■ Direction
Check each line for the string "Take" and give only the count of lines that have it.

■ Material for this task
-----
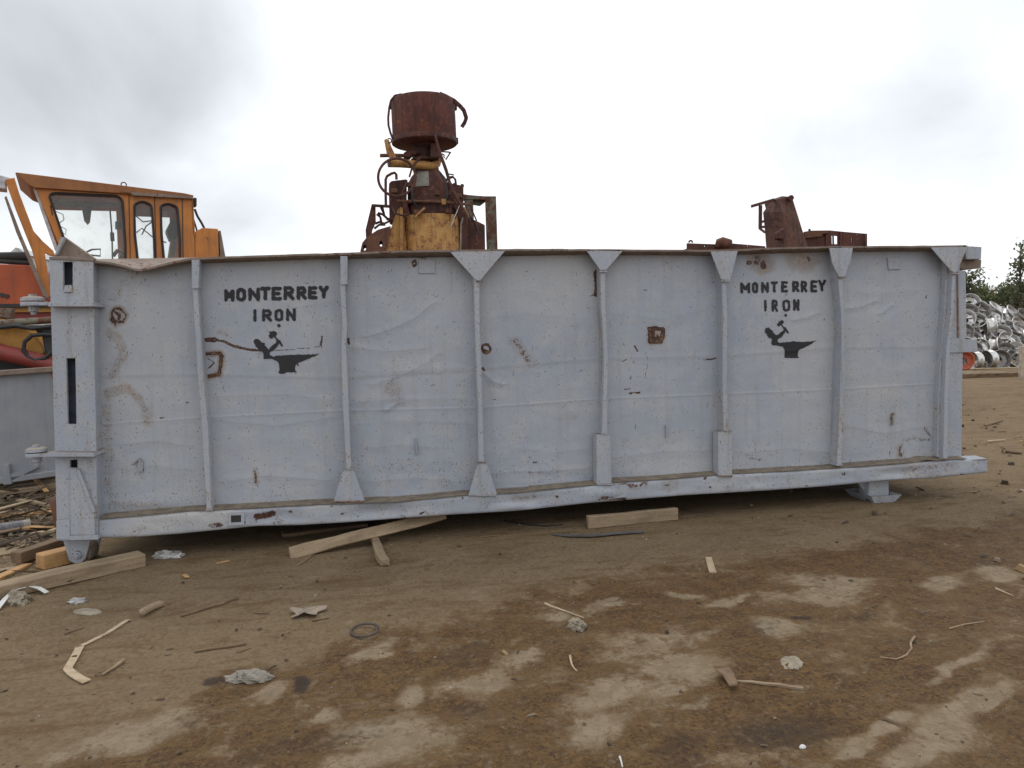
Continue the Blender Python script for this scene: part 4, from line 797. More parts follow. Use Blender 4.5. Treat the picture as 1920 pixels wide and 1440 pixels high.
-----
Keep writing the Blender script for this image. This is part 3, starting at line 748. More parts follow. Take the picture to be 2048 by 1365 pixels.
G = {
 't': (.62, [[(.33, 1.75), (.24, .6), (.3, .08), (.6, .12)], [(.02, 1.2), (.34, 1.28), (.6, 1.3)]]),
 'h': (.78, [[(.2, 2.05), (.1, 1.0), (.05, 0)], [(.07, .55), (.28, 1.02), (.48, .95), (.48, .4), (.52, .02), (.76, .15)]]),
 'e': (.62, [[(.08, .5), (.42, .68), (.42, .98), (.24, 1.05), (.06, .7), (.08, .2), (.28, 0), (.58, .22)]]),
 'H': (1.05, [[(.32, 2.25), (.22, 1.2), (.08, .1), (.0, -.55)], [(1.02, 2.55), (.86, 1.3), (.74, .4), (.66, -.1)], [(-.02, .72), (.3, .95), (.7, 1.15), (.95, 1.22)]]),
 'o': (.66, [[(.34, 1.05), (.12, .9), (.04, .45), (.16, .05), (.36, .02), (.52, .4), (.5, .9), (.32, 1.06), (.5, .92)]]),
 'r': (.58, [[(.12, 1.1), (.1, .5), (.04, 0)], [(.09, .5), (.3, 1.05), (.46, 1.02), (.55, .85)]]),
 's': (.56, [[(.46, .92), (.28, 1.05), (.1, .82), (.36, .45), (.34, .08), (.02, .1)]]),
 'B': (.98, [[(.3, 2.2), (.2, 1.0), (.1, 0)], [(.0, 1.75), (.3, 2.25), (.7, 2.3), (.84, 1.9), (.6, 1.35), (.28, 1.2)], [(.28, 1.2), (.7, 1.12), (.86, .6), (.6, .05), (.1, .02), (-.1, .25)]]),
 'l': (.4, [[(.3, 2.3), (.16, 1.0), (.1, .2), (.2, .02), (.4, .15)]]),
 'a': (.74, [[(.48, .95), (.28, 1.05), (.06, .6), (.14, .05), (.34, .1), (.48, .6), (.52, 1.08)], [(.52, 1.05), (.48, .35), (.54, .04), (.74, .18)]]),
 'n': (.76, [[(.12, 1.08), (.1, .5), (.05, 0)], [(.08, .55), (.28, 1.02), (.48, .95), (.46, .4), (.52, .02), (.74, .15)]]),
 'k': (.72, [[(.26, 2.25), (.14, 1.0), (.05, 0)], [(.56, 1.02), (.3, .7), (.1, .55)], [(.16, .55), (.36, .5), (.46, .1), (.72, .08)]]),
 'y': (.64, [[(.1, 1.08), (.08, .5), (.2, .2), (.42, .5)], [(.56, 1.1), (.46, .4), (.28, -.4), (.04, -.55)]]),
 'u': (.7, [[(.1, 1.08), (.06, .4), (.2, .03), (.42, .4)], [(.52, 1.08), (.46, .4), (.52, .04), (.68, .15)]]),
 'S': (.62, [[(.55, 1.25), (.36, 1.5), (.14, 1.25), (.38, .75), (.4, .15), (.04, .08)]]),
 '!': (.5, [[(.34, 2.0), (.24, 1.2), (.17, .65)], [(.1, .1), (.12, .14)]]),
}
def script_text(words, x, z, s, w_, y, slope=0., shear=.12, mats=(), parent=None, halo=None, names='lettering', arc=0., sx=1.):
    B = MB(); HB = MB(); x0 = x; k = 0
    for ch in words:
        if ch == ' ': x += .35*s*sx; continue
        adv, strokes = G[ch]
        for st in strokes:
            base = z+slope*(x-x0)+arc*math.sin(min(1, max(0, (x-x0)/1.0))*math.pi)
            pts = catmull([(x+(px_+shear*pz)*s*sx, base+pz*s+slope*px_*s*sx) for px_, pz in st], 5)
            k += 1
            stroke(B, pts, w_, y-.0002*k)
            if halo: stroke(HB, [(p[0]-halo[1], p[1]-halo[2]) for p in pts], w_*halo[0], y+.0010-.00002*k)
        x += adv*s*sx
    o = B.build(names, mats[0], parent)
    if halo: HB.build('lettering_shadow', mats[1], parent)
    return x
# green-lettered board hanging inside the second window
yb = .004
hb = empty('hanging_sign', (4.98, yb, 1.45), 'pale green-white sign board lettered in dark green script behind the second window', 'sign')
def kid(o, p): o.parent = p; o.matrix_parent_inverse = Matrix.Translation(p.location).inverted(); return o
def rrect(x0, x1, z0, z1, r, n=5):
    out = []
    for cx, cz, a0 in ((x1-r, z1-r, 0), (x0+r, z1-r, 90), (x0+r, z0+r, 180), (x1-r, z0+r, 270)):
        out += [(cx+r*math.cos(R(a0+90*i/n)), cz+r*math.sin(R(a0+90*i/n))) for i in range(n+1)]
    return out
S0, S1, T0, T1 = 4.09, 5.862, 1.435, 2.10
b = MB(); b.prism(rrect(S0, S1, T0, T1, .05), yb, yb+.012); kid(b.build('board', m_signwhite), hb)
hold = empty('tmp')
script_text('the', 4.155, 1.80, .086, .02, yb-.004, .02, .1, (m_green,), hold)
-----
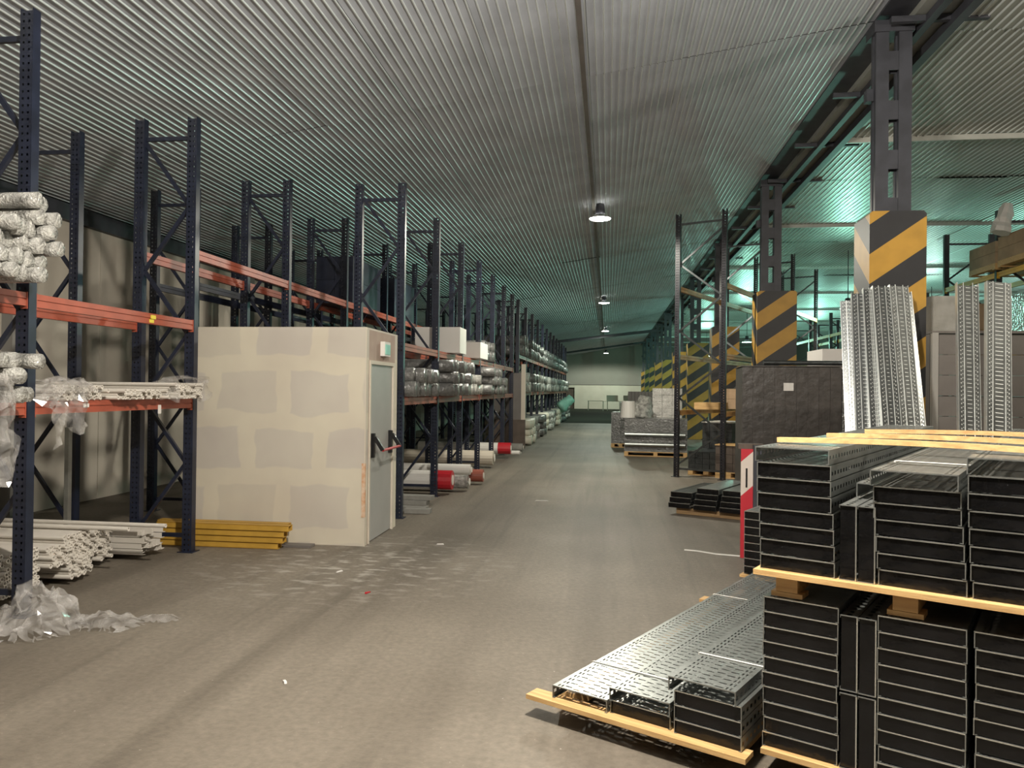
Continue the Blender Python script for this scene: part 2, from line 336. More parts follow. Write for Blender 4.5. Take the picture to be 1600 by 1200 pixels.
-----
■ Result
2